Im Jahre 1809 sah ihn die Schwester seiner Braut
zum letztenmal in Frankfurt a. O. wieder, verstimmt und gebeugt durch das
fortwährende Unglück des Vaterlandes, sowie tief gekränkt, daß seine im Druck
erschienenen Dichtungen so wenig Eingang im Publikum gefunden hatten. Er sagte ihr eines
Tags eine Strophe aus einem Gedichte her, welche ihr sehr gefiel, und sie fragte ihn, von
wem das sei. Darüber schlug er sich mit beiden Händen vor die Stirne und sagte in
tiefstem Schmerz: Auch Sie kennen es nicht? O, mein Gott! warum mache ich denn Gedichte?

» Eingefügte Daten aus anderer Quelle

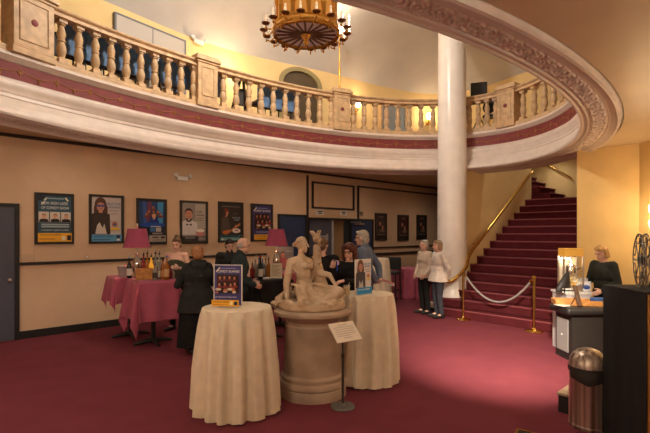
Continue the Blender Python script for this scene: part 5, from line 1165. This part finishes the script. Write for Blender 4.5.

Ein andermal äußerte er sich in ihrer Gegenwart sehr heftig über
den Selbstmord und sagte etwa: Solch ein Mensch komme ihm gerade so vor, wie ein trotziges
Kind, dem der Vater nicht geben wolle, was es verlange, und das danach hinauslaufe und die
Thür hinter sich zuwerfe.
Wiewohl die Seinigen sehr wünschten, daß er wieder eine Anstellung
suche, widerstrebte Kleist doch lebhaft diesem Verlangen und lebte meist von literarischen
Arbeiten. Er <58:> verbesserte auch nebenher seine Erzählungen und gab unter
dem Titel Abendblätter eine Wochenschrift heraus, die zwar ungleich und
flüchtig von verschiedenen Verfassern geschrieben war; nichts desto weniger aber manches
Erfreuliche von ihm enthalten haben soll. Es wollte meinen Bemühungen niemals gelingen,
ein Exemplar dieser Zeitschrift aufzutreiben.